To the southeast lies the state's most exciting flatwater, the 40-square-mile Quabbin Reservoir, which provides drinking water for 2 1/2 million people, including Bostonians. It is also home to 27 species of freshwater fish and has the best flatwater fishing in the state, including landlocked salmon, lake trout, and all manner of cold- and warm-water species, with the warm-water fish found in shallower bays and near shore. Every day but Tuesdays and Wednesdays, mid-April to Oct. 15, anglers may rent boats ($30 daily) from one of three state-run liveries, or may bring their own boats (limit 20 horsepower for 2-stroke engines; 25 horsepower for 4-stroke). Several gates from the surrounding roads provide access to the Quabbin, but the three with boat rentals are Gate 8 (Pelham on Route 202), Gate 43 (Hardwick, Route 32A), and Gate 31 (New Salem, Route 122).

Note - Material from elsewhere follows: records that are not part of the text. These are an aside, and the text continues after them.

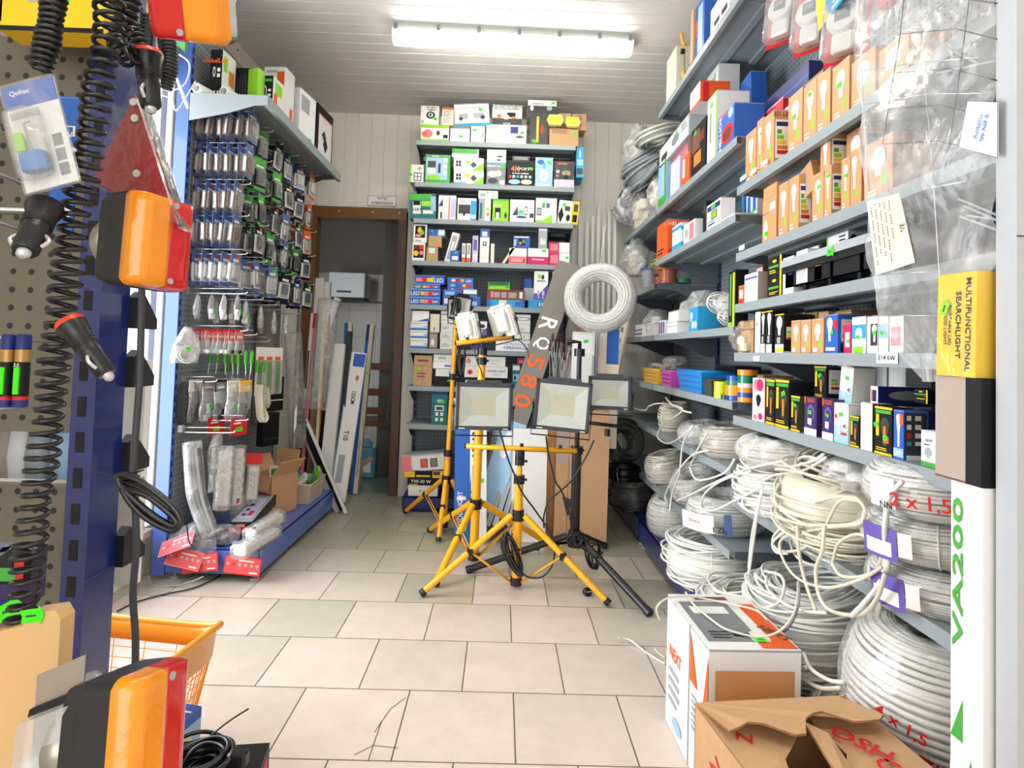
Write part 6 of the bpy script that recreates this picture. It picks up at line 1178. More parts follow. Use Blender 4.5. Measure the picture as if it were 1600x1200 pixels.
# right of the back shelf
o = lean('long grey brown carton lettered down its face leaning across the back shelves', (-.10, 3.62, .01), tuple(onY(886, 414, 3.86)), .115, .07, 'a', 'f,0,0,100,100,A f,2,93,98,99,s f,T,52,80,0.1,x,A r,0,0,100,100,k r,30,30,50,34,w r,30,50,50,56,w r,30,66,50,70,w') if False else None
p0, p1 = Vector(onY(760, 800, 3.56)), Vector(onY(889, 414, 3.84))
GBR = mat('wrapped_grey_brown', (112, 106, 98), .4, bump=.3, scale=20); MATS['print_xx'] = GBR
PAL['D'] = (124, 118, 110)
o = lean('long grey brown carton with big letters leaning across the back shelves', p0, p1, .145, .075, 'D', 'r,0,0,100,100,k r,30,52,46,58,w r,30,66,46,70,w r,30,76,46,80,i f,0,0,100,34,h f,20,20,70,30,w,o', yaw=-8)
L_ = (p1-p0).length
for k, (ch, c) in enumerate((('R', 'W'), ('Q', 'W'), ('5', 'o'), ('8', 'o'), ('0', 'o'))):
    M, fw_, fh = face_frame('f', .145, .075, L_); lettering(ch, P(c), M @ Matrix.Translation((.072, L_*(.735-k*.078), .0015)) @ Matrix.Rotation(-pi/2, 4, 'Z'), o, ht=.105, wd=.082)
lettering('ŚWIETLÓWKA' if False else 'SUL', P('w'), M @ Matrix.Translation((.072, L_*.26, .0015)) @ Matrix.Rotation(-pi/2, 4, 'Z'), o, ht=.06, wd=.16)
lean('dark slatted profile bundle leaning below the lettered carton', tuple(onY(790, 815, 3.5)), tuple(onY(850, 640, 3.68)), .05, .04, 'k', 'f,10,20,30,60,w f,20,75,60,80,w', yaw=-6, name='profile_bundle', cat='profiles')
for k in range(4):
    lean(['pale grey profile leaning left of the yellow pole, lowest', 'second pale grey profile behind the yellow pole', 'third pale grey profile behind the yellow pole', 'rightmost pale grey profile behind the yellow pole'][k], tuple(onY(762+k*11, 822, 3.48-.03*k)), tuple(onY(800+k*8, 715, 3.62)), .028, .02, 's', 'f,30,0,40,100,a', name='metal_profile', cat='profile')
m = MB()
lean('dark blue grey film roll leaning behind the middle yellow pole', tuple(onY(765, 800, 3.66)), tuple(onY(795, 640, 3.78)), .18, .06, 'a', 'f,0,0,100,100,A f,10,10,30,90,a f,60,10,70,90,s f,20,70,50,90,s', name='film_roll', cat='roll')
o = lean('tall blue and white floodlight carton standing behind the yellow poles', tuple(onZ(735, 846)), tuple(onY(736, 668, 3.56)), .185, .07, 'W', 'f,0,0,48,100,b f,30,0,52,60,b,t f,52,80,92,98,w f,L,55,72,90,97,A,5 f,60,30,62,60,O f,52,35,76,38,A f,50,42,64,43,A,q f,56,52,62,66,O f,8,36,36,39,w f,56,36,80,40,A f,14,1,20,4,g', yaw=0)
M, fw_, fh = face_frame('f', .185, .07, 1.); lettering('FLOOD LIGHT', P('W'), M @ Matrix.Translation((.034, .17, .002)) @ Matrix.Rotation(pi/2, 4, 'Z'), o, ht=.03, wd=.22)
sticker(M @ Matrix.Translation((.15, .34, .002)), o, .04); sticker(M @ Matrix.Translation((.06, .08, .002)), o, .04, 'F', 1.4)
lean('tall plain white carton between front pole and brown boxes', tuple(onZ(823, 846)), tuple(onY(828, 670, 3.55)), .21, .06, 'w', 'f,0,0,4,100,s', yaw=-3)
lean('large plain brown cardboard carton standing right of the white one', tuple(onZ(905, 848)), tuple(onY(912, 640, 3.50)), .30, .12, 't', 'f,24,0,25,100,n f,0,60,24,100,u', yaw=-6)
lean('narrow brown carton edge between white and large brown cartons', tuple(onZ(862, 838)), tuple(onY(868, 620, 3.6)), .09, .08, 't', 'f,45,0,47,100,n', yaw=4)
lean('brown cardboard plank leaning behind the white ring coil', tuple(onY(850, 700, 3.72)), tuple(onY(925, 490, 3.90)), .11, .05, 't', '')
lean('brown cardboard plank with a dark gap leaning right of the ring', tuple(onY(940, 690, 3.78)), tuple(onY(985, 450, 4.0)), .07, .03, 'u', 'f,20,20,80,90,i f,L,30,30,60,90,a,8')
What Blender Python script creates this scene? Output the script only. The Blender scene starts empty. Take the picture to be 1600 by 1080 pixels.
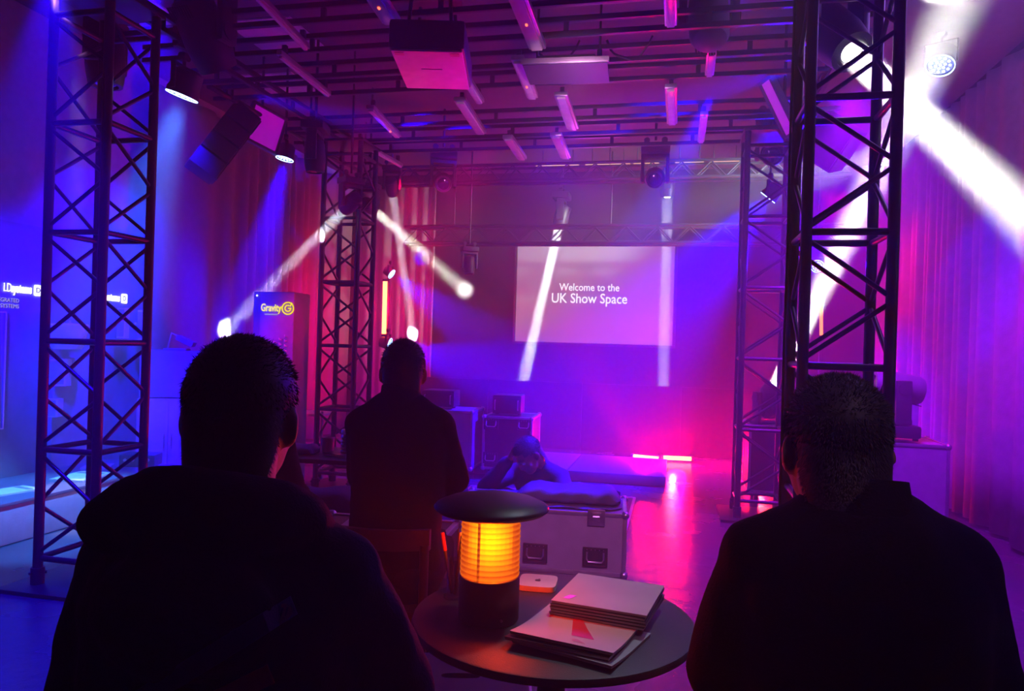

Anglers should stop at the MassWildlife Field Headquarters at the Quabbin for copies of the regulations, and keep in mind that squalls descend quickly on this open water, and so boats should be well equipped. While out on the vast expanse of pristine waterway, anglers will likely encounter swimming loons with their haunting cries and bald eagles hunting overhead. For fly specialists, the outlet of Quabbin at Windsor Dam into the top of the Swift River is a chance to hook up with salmon or trout of trophy size, and, in fall, even a run of Atlantics.

The two main approaches to the Quabbin are Route 2 to Route 202 to New Salem at the north end, or the Massachusetts Turnpike to Route 9 at Ware to reach Quabbin Park and the ranger station at the south end. Here, parking is ample and a 12-story observation tower is open during the day, looking out at the boundless reservoir.